The framework can include the following steps:

  1. Review the customer’s current carbon footprint, including their scope 1 and 2 emissions.
  2. Develop a personalized plan that covers commodity energy (from renewables) and other products and services based on the customer’s decarbonization goals, affordability and other factors.
  3. Leverage their partner ecosystem (where necessary) to deliver a comprehensive suite of products and services for each customer.
  4. Assume responsibility for executing the decarbonization plan for their customers, review and refine their portfolio to meet their energy demands and decarbonization goals. This strategy provides a convenient one-stop approach to realizing their decarbonization goals with optimal investments.

This framework provides a solid foundation of customer relationships and behavioral insights to help customers achieve their carbon goals. When implementing the framework, energy companies will see innovative ways to develop new business models that grow their business. And energy companies can aggregate customers’ decarbonization and attribute it towards carbon displacement in their value-chain reporting to realize net zero goals.

Enabling Ecosystem

Executing the framework will require a robust digital enablement suite innate to the underlying business models. In the last five years, the technology landscape has evolved so rapidly with the explosion of cloud, analytics, AI/ML and recently generative AI. And these new technologies can digitalize all aspects of customer engagement, which has become increasingly critical to scale and deliver customer satisfaction. The right strategy should include a technology foundation that will support the acceleration of decarbonization across the industry.

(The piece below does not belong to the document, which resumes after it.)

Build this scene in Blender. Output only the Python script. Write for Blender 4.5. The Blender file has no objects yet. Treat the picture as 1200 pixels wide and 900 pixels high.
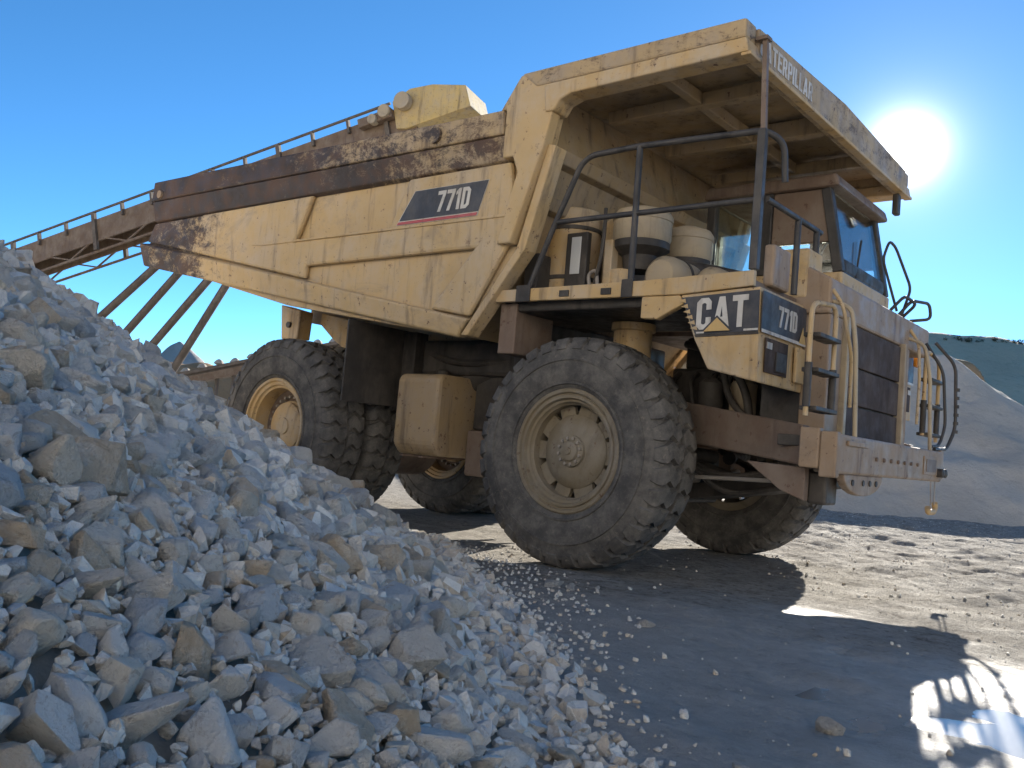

The B2C business could benefit from a digital-led model (with agent support), whereas the B2B business will continue to benefit from an account management-led strategy but amplified through digital. Utility companies must focus on IT platforms and solutions based on modern IT architecture principles that enable business agility, flexibility and scalability. Government/regulatory policies that are consistent and carbon-friendly will help utility companies make bold bets without anxiety about their past financial investments and deliver profitable/sustainable growth to all stakeholders. By following a customer-led approach, utilities can achieve growth through decarbonization.